Ben kıskanç bir kadın sayılabilirim. Kıskançlık şöyle: Ön planda olmak isterim çünkü o da ön planda olmak istiyordu benim hayatımda.
Etrafında yoğun bir kadın ilgisi vardı eminim.
Çok vardı.
Bununla nasıl başa çıktınız; zor bir durum...
Bazen hoşuma giderdi, bazen kızardım. Düşünün, 60’ lı yıllar. Haldun Taner her genç kızın beğendiği, peşinden koştuğu bir adam. Onun için o dikkati göstermem lazımdı; kendime saygım var çünkü. Nereye kadar gidebilirim, nerede durmam lazım, nerede çekilmeliyim... Ama şunu da biliyordu; ben de istediğim zaman, istediğimi yapabilecek çapta bir kadınım. Tabii bütün bunlar başlangıçta olan şeylerdi. Birbirinizi tanıdıktan sonra ayrılmaz bir parça gibi oluyorsunuz.
Yokluğunu sormak istiyorum.
Çok zordu. Sadece hayatı paylaştığınız birini kaybetmiyorsunuz ki, bir dünya kaybediyorsunuz. Konserlere gittiğimizde, aynı anda duygulanırdık ikimiz de. Ve hemen el ele tutuşurduk; bu o kadar güzel bir duygu ki. Dediğim gibi yokluğunun ilk günleri çok zordu. Sonra baktım ki içime kapanıyorum; sokağa attım kendimi. Tiyatroya gitmeye başladım. Bütün konserlere gittim. Dostlarıyla temasımı daha da yoğunlaştırdım. Ondan sonra da onun bıraktığı yoğun mirasın odak noktasında kendimi buldum. 20 senedir de bunu götürüyorum. Onun yokluğu bile bir varlık.

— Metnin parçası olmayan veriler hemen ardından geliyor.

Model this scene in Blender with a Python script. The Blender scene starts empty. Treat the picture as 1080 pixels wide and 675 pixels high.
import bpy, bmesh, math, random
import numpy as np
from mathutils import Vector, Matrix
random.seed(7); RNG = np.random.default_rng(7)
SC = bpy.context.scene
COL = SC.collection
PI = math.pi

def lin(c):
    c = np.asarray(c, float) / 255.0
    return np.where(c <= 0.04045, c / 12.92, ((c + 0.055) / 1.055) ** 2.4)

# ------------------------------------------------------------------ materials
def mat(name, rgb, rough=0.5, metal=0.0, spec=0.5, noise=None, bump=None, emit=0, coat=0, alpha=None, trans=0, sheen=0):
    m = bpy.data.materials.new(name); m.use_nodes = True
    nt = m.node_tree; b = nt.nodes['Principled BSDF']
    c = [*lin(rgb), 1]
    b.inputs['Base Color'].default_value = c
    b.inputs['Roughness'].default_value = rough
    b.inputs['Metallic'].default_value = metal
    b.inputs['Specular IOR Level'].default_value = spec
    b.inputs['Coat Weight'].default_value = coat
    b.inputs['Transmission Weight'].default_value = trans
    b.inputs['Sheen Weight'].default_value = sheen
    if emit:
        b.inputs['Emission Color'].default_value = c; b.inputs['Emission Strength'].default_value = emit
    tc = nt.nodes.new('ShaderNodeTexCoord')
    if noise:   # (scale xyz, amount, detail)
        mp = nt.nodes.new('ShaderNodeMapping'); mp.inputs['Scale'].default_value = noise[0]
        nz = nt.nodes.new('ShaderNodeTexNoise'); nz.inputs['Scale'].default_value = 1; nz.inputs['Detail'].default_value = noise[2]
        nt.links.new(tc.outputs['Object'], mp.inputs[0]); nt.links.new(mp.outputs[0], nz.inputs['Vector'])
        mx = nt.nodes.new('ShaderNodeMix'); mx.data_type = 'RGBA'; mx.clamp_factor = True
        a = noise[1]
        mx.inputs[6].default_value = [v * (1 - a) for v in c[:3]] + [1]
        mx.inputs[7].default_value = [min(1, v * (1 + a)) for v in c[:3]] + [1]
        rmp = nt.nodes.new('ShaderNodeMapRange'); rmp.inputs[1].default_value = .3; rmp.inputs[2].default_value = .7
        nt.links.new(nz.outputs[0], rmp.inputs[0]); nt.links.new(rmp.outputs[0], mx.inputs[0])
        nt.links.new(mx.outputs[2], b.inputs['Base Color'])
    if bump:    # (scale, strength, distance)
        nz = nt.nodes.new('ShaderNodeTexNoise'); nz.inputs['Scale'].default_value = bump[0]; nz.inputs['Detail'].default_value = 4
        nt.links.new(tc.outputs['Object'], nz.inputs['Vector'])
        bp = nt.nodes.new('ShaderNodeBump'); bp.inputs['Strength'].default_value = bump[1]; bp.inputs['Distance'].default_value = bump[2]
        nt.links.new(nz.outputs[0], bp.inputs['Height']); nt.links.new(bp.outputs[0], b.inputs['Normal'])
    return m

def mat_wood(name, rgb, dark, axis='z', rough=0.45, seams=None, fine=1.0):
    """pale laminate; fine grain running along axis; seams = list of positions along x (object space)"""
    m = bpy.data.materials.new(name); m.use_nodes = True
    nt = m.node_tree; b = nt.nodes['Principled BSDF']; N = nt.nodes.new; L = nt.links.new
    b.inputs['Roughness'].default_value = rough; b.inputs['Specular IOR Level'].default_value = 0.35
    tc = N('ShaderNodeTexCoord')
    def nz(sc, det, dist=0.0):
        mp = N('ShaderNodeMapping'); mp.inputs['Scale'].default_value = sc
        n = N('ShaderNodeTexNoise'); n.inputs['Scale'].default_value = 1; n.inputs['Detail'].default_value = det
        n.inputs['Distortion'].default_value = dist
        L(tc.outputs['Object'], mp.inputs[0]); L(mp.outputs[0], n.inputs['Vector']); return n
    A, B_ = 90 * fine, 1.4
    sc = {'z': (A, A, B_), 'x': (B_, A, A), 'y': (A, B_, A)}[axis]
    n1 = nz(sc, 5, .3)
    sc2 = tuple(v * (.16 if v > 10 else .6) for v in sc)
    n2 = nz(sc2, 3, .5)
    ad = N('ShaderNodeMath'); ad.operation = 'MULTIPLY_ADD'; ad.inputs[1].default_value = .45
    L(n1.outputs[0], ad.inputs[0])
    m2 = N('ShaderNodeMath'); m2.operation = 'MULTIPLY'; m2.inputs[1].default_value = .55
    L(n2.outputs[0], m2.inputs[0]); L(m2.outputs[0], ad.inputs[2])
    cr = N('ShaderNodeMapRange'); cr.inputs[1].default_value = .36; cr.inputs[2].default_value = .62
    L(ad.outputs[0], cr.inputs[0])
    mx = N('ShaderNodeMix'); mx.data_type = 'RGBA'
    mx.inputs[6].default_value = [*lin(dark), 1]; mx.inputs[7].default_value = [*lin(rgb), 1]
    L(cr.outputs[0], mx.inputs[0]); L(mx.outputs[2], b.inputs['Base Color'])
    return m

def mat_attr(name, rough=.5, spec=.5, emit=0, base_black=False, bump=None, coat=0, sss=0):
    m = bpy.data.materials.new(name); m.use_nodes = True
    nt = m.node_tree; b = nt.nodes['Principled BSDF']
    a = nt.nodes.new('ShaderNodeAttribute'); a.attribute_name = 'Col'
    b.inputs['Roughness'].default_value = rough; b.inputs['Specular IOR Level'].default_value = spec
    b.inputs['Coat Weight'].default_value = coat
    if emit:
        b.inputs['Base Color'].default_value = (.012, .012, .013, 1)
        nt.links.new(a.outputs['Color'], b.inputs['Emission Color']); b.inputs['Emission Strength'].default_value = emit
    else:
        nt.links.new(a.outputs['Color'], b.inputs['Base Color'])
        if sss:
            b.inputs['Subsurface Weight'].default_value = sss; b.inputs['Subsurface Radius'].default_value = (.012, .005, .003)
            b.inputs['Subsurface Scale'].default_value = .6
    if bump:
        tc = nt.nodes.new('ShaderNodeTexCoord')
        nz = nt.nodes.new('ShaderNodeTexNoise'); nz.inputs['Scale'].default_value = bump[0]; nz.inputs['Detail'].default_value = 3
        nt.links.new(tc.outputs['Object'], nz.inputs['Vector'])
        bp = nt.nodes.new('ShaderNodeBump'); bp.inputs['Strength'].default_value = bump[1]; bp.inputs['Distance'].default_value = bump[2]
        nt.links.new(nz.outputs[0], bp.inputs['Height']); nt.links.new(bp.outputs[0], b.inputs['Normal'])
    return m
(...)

“Bir Haldun Taner müzesi olmalı”
Bugün Haldun Taner’le ilgili özellikle yapmak istediğiniz bir şey var mı?
Ben çok şey yaptım sanıyorum ondan sonra. Ama bir Haldun Taner müzesi olsun çok isterim. 1991 yılında Kadıköy Belediyesi bir girişimde bulundu. Bir binayı Haldun Taner müzesi olarak tahsis etti. Müze projesi üzerinde çalışmaya başladık.
Selami Öztürk Kadıköy Belediye Başkanı seçildikten sonra bu işi hiç bilmiyormuş gibi davrandı. Bu müze olayını hasıraltı etti. Eğer o müze olsaydı, Haldun’dan kalan her şeyi orada sergilemeyi düşünüyordum. Ölümünden sonra ona ait hiçbir şeyi atmadım. Kişisel eşyaları, şapkaları
bu evin içinde duruyor. 21 yıldır onlar güveye karşı korunuyor, temizleniyor. Açıkçası Selami Öztürk orada olduğu müddetçe bu iş olmayacak; ondan sonra başka bir belediye başkanı gelirse müze çalışmaları devam eder diye düşünüyorum.